En su libro El crepúsculo de los ídolos, Nietzsche opina: “La arquitectura es una especie de elocuencia de poder, expresada por medio de las formas, unas veces persuasiva y hasta acariciadora, otras limitada a dar órdenes”.

Por su parte, en Notas sobre poesía, su discurso ante la Academia Mexicana de la Lengua, Gorostiza ilustra, por decir así, este comentario con las siguientes palabras:

“El Partenón en su majestad empequeñece y abate. La arquitectura está sola en él, grandiosa y escueta. El Taj Mahal, en cambio, aparece frente a los espejos de agua en que se mira como anegado por una inconfundible inspiración poética”.

Como sabemos todos, el Taj Mahal es un complejo de edificios construido entre 1631 y 1648 en la India, por el emperador Shah Jahan, en honor de su esposa favorita, Arjumand Bano Begum, que había muerto de parto.

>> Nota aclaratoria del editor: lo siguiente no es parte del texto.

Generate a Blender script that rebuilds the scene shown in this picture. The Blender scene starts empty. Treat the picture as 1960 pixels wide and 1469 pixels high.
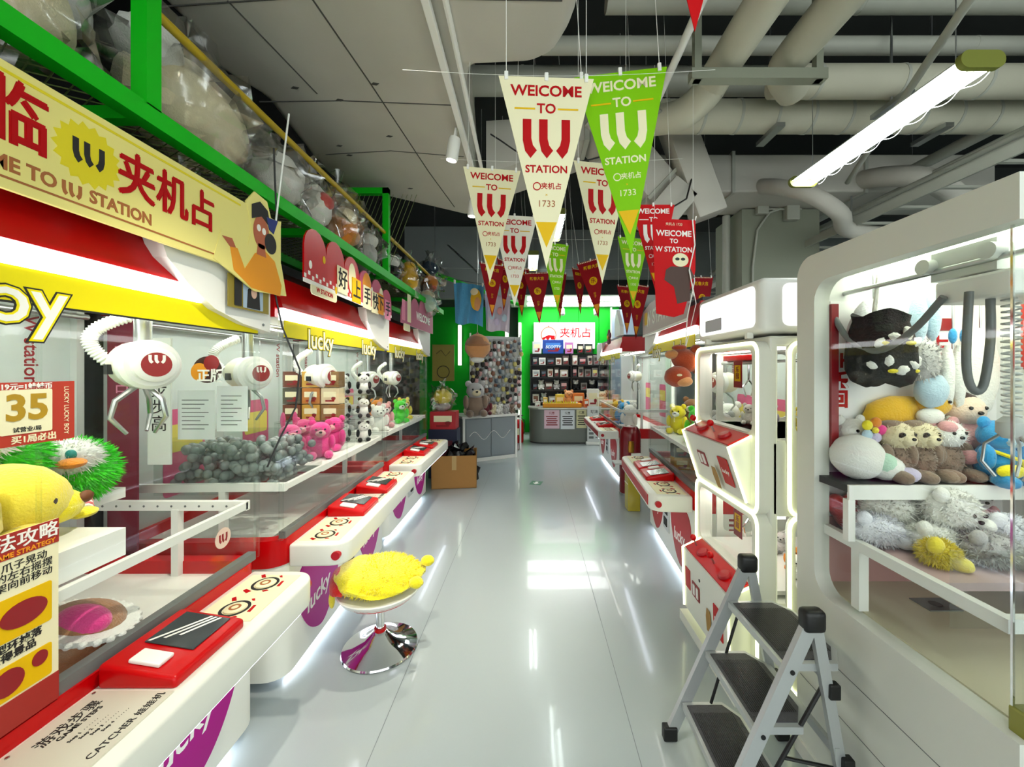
import bpy, bmesh, math, random
from mathutils import Matrix, Vector, noise
random.seed(7)
SC = bpy.context.scene
COL = SC.collection
PI = math.pi
# ------------------------------------------------------------------ camera, world, exposure
F_PX, VPX, VPY, CAM_H = 760.0, 1010.0, 708.0, 1.6
cd = bpy.data.cameras.new('camera'); cam = bpy.data.objects.new('camera', cd); COL.objects.link(cam)
cd.sensor_fit = 'HORIZONTAL'; cd.sensor_width = 36.0; cd.lens = F_PX / 1960 * 36.0
cd.shift_x = -(VPX - 980) / 1960; cd.shift_y = -(734.5 - VPY) / 1960
cd.clip_start = 0.02; cd.clip_end = 100
cam.location = (0, 0, CAM_H); cam.rotation_euler = (PI / 2, 0, 0)
SC.camera = cam
wd = bpy.data.worlds.new('world'); SC.world = wd; wd.use_nodes = True
wd.node_tree.nodes['Background'].inputs[0].default_value = (0.93, 1.0, 0.97, 1)
wd.node_tree.nodes['Background'].inputs[1].default_value = 1.05
SC.view_settings.view_transform = 'Standard'; SC.view_settings.look = 'None'
SC.view_settings.gamma = 1; SC.view_settings.use_curve_mapping = False
SC.view_settings.exposure = 1.17
cy = SC.cycles
cy.max_bounces = 6; cy.diffuse_bounces = 3; cy.glossy_bounces = 3; cy.transmission_bounces = 4; cy.use_light_tree = False; cy.use_adaptive_sampling = True; cy.adaptive_threshold = .04
cy.transparent_max_bounces = 40; cy.use_denoising = True; cy.sample_clamp_indirect = 6
cy.caustics_reflective = False; cy.caustics_refractive = False

# ------------------------------------------------------------------ materials
def hexc(h):
    h = h.lstrip('#'); v = [int(h[i:i + 2], 16) / 255 for i in (0, 2, 4)]
    return tuple(((x + .055) / 1.055) ** 2.4 if x > .04045 else x / 12.92 for x in v)
MATS = {}
def mat(name, col, rough=.5, metal=0., var=0., scale=8., bump=0., bscale=60., emit=0., spec=.5, sheen=0., coat=0.):
    if name in MATS: return MATS[name]
    m = bpy.data.materials.new(name); m.use_nodes = True; nt = m.node_tree; b = nt.nodes['Principled BSDF']
    c = hexc(col) if isinstance(col, str) else col
    b.inputs['Base Color'].default_value = (*c, 1); b.inputs['Roughness'].default_value = rough
    b.inputs['Metallic'].default_value = metal; b.inputs['Specular IOR Level'].default_value = spec
    if sheen: b.inputs['Sheen Weight'].default_value = sheen
    if coat: b.inputs['Coat Weight'].default_value = coat
    if emit:
        b.inputs['Emission Color'].default_value = (*c, 1); b.inputs['Emission Strength'].default_value = emit
    if var or bump: tc = nt.nodes.new('ShaderNodeTexCoord')
    if var:
        n = nt.nodes.new('ShaderNodeTexNoise'); n.inputs['Scale'].default_value = scale; n.inputs['Detail'].default_value = 5
        r = nt.nodes.new('ShaderNodeMapRange'); r.inputs[3].default_value = 1 - var; r.inputs[4].default_value = 1 + var
        x = nt.nodes.new('ShaderNodeMix'); x.data_type = 'RGBA'; x.blend_type = 'MULTIPLY'; x.inputs[0].default_value = 1
        x.inputs[6].default_value = (*c, 1)
        nt.links.new(tc.outputs['Object'], n.inputs['Vector']); nt.links.new(n.outputs[0], r.inputs[0])
        nt.links.new(r.outputs[0], x.inputs[7]); nt.links.new(x.outputs[2], b.inputs['Base Color'])
    if bump:
        n = nt.nodes.new('ShaderNodeTexNoise'); n.inputs['Scale'].default_value = bscale; n.inputs['Detail'].default_value = 4
        p = nt.nodes.new('ShaderNodeBump'); p.inputs['Strength'].default_value = bump; p.inputs['Distance'].default_value = .01
        nt.links.new(tc.outputs['Object'], n.inputs['Vector']); nt.links.new(n.outputs[0], p.inputs['Height'])
        nt.links.new(p.outputs[0], b.inputs['Normal'])
    MATS[name] = m; return m
def clear(name, tint, refl=1.0, ior=1.45, haze=0.):
    m = bpy.data.materials.new(name); m.use_nodes = True; nt = m.node_tree
    for n in list(nt.nodes):
        if n.type == 'BSDF_PRINCIPLED': nt.nodes.remove(n)
    out = nt.nodes['Material Output']
    t = nt.nodes.new('ShaderNodeBsdfTransparent'); t.inputs[0].default_value = (*tint, 1)
    g = nt.nodes.new('ShaderNodeBsdfGlossy'); g.inputs['Roughness'].default_value = .03 if not haze else .18
    lw = nt.nodes.new('ShaderNodeLayerWeight'); lw.inputs[0].default_value = .5
    pw = nt.nodes.new('ShaderNodeMath'); pw.operation = 'POWER'; pw.inputs[1].default_value = 5
    f = nt.nodes.new('ShaderNodeMath'); f.operation = 'MULTIPLY_ADD'; f.inputs[1].default_value = .96; f.inputs[2].default_value = .035
    nt.links.new(lw.outputs['Facing'], pw.inputs[0]); nt.links.new(pw.outputs[0], f.inputs[0])
    k = nt.nodes.new('ShaderNodeMath'); k.operation = 'MULTIPLY_ADD'; k.inputs[1].default_value = refl; k.inputs[2].default_value = haze
    x = nt.nodes.new('ShaderNodeMixShader')
    nt.links.new(f.outputs[0], k.inputs[0]); nt.links.new(k.outputs[0], x.inputs[0])
    nt.links.new(t.outputs[0], x.inputs[1]); nt.links.new(g.outputs[0], x.inputs[2]); nt.links.new(x.outputs[0], out.inputs[0])
    MATS[name] = m; return m
WHITE = mat('white_enamel', '#e9eae0', .32, var=.02, scale=3)
WHITE2 = mat('white_plastic', '#f2f2ec', .4)
CREAMP = mat('cream_plastic', '#ebe8cf', .4)
GREYW = mat('pale_grey_metal', '#c9ccc8', .4, var=.03)
RED = mat('red_gloss', '#c20006', .3, spec=.3, var=.03)
DRED = mat('dark_red', '#8e0f1a', .35)
CRIM = mat('crimson_plastic', '#b3121f', .35)
MAG = mat('magenta_vinyl', '#ad0084', .35, spec=.2)
BLACK = mat('black_plastic', '#0c0c0d', .45)
DGREY = mat('dark_grey', '#2b2d2e', .5)
MGREY = mat('mid_grey', '#6c706f', .5)
CHROME = mat('chrome', '#e6e6e6', .07, 1.)
STEEL = mat('brushed_steel', '#b9bcbc', .3, 1.)
GREENP = mat('green_powdercoat', '#06b814', .45, spec=.3, var=.04)
GREENW = mat('green_wall_paint', '#08b424', .6, spec=.25, var=.08, scale=14)
YELLOW = mat('yellow_print', '#efdf00', .4, spec=.3)
SIGNY = mat('pale_yellow_sign', '#f0e387', .5)
SIGNY2 = mat('sunburst_yellow', '#e8d510', .5)
BROWNL = mat('brown_print', '#a8622c', .5)
ORANGE = mat('orange_fabric_print', '#ee9a16', .6)
CREAM = mat('cream_print', '#efe8c0', .6)
LIME = mat('lime_print', '#7fc400', .6, spec=.2)
GOLD = mat('gold_print', '#e6b800', .5, spec=.2)
PINK = mat('pink_print', '#e98fae', .6)
MAUVE = mat('mauve_print', '#b7637e', .6)
SKIN = mat('tan_print', '#b5603f', .6)
NAVY = mat('navy_print', '#22337a', .6)
LEDW = mat('led_white', '#ffffff', .5, emit=4.)
LEDI = mat('led_inner', '#fbfff6', .5, emit=6.5)
LEDS = mat('led_soft', '#f6ffe8', .5, emit=2.2)
LEDN = mat('led_neon', '#f1f7c0', .5, emit=1.5)
LEDT = mat('tube_white', '#f4ffff', .5, emit=13.)
LEDU = mat('underglow_white', '#e9efff', .5, emit=4.)
LBOX = mat('lightbox_face', '#ffffff', .5, emit=.4)
CARD = mat('cardboard', '#a97a3e', .8, var=.06, bump=.1)
DUCT = mat('duct_wrap', '#c6c3b8', .75, var=.12, scale=2.2, bump=.5, bscale=5)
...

La construcción del Partenón, en cambio, fue iniciada por Pericles como agradecimiento de la ciudad de Atenas a los dioses, por su victoria contra los persas, y se edificó entre los años 447 y 432 a. C.

A propósito, creo recordar que El Negro Durazo mandó construir una mansión ostentosísima en Zihuatanejo, que es una especie de réplica del Partenón griego. Sic transit gloria mundi, latinajo irónico que parece proceder justamente de Tomás de Kempis: “O quam cito transit gloria mundi” (Imitación de Cristo 1, 3, 6) (“Oh, cuán rápido pasa la gloria del mundo”).